Fiano, Decostruttivismo e Cubismo, ovvero come tre appassionati si trovarono a discorrere di arte e filosofia, dopo essere rimasti inebriati dagli aromi di due sole dita di Fiano.
Ipse dixit: una bella donna
Si era ancora a Montefredane quel giovedì, cento metri o poco più dai vigneti della famiglia Puorro – De Benedetto, con l’auto che transitava lungo la provinciale, in direzione dello svincolo autostradale di Avellino Est.
Tornavamo a casa dopo la stupenda degustazione del Fiano di Avellino DOCG Ventitré Filari, la cantina di Rosa Puorro che produce questo meraviglioso nettare irpino. Una degustazione fatta, peraltro, con la sapiente guida della titolare, la quale ci aveva chiesto “di essere severi” nel nostro giudizio.
Chi sedeva alla mia sinistra e teneva il volante, ad un certo punto, esordisce con voce decisa ed inizia ad illustrare agli altri due colleghi, l’immagine che poeticamente gli era entrata in mente dopo aver assaggiato quelle due dita di vino. Che ci era stato offerto in abbinamento ad una tagliata di salumi, formaggi e marmellata di mele cotogne.
“Una bella donna che si svela lentamente”. Era quella la figura che il Fiano Ventitré Filari gli aveva ispirato. Perché, proprio come una bella donna che decide di mostrare sé stessa dopo essere apparsa agli astanti coperta da un velo che la rendeva temporaneamente invisibile, così il Fiano sapientemente ossigenato da qualche minuto di contatto con l’aria montefredanese, si era lasciato del tutto conoscere.
La realtà decostruita
Quella immagine mi condusse direttamente ai ricordi di gioventù, alla storia dell’arte, al fascino che a quel tempo mi ispirava Picasso.
Allora ricordai che Picasso rappresentava su tela una realtà decostruita. Se i pittori rinascimentali ritraevano la realtà così come la vedevano, il pittore spagnolo dipingeva, invece, la realtà in quanto composta da molteplici frammenti.
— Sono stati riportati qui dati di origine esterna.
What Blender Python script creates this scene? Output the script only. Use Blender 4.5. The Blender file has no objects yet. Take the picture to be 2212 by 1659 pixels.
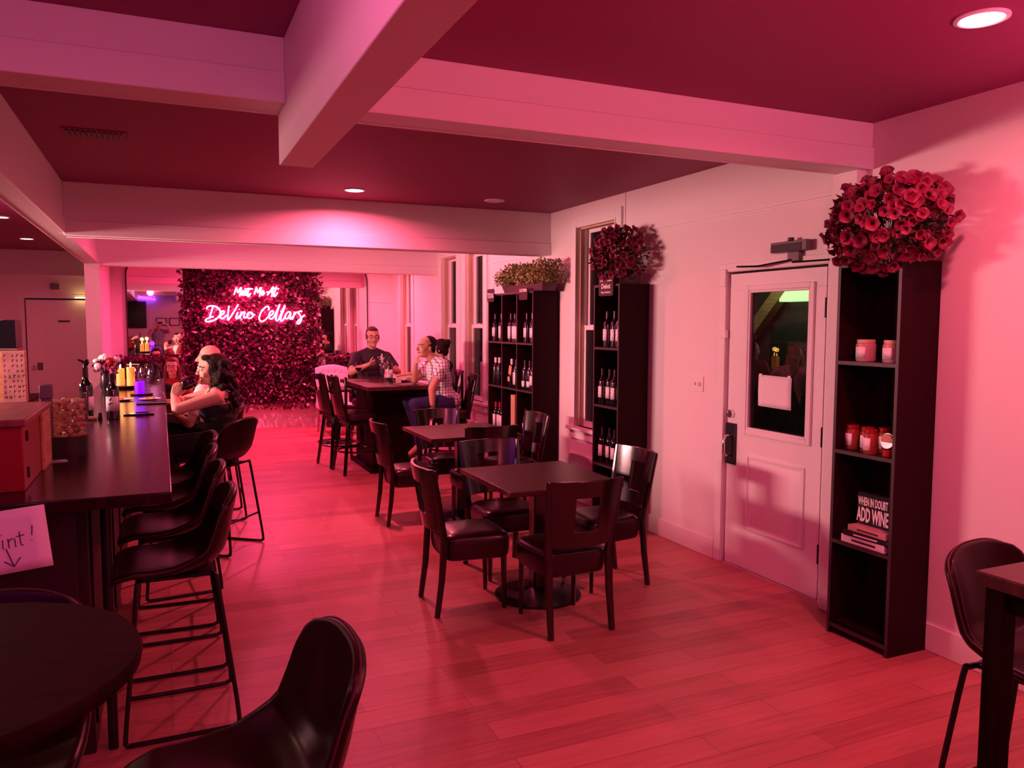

Ogni “cubo”, per usare il termine che Henri Matisse diede ai dipinti del cubista Braque, precursore di Picasso, era una delle innumerevoli angolazioni attraverso le quali il mondo ci appariva agli occhi. Non c’è più un solo punto di vista, come è sempre successo, ma ce ne sono centinaia o centinaia di migliaia.
Allora perché non scegliere un dipinto, questa volta? Una donna rappresentata secondo lo sguardo picassiano di realtà scomposta in tante piccole parti? In fondo, l’apparente incomprensibilità del Fiano di Rosa appena aperto aveva poi lasciato il posto alle decine di emozioni di quello stesso nettare finalmente ossigenato.
Picasso era proprio così: incomprensibile ai profani. Ma chiaro a chi comprende il senso della sua pittura. Ecco perché la sua portata a livello artistico è stata eccezionale. Dopo venti secoli di dipinti con un solo punto di vista, un pittore spagnolo capovolgeva tutti i canoni della rappresentazione.
Era lo stesso concetto della donna svelata di chi ci aveva ispirato i pensieri. Una donna che non poteva che essere Dora Maar.
Dora Maar: who is that woman?
Fotografa, pittrice e poetessa, Dora Maar fu amante di Picasso. Anticipò i canoni del surrealismo e fu morbosamente legata al pittore spagnolo.
Sedotta dal geniale pittore voleva rivelare con i suoi scatti la stranezza del contemporaneo.
Ritratta in varie forme dal maestro spagnolo, l’opera che più di tutte la definisce è “Dora Maar seduta”, ove la donna appare con le sue forme spigolose e la sua donna a quadri.
Dora morì nel 1997, dopo aver vissuto per cinquant’anni da sola, legata al ricordo di colui che, follemente amato, la lasciò, facendola sprofondare nella depressione.
L’opera è esposta a Parigi, al Museo Picasso.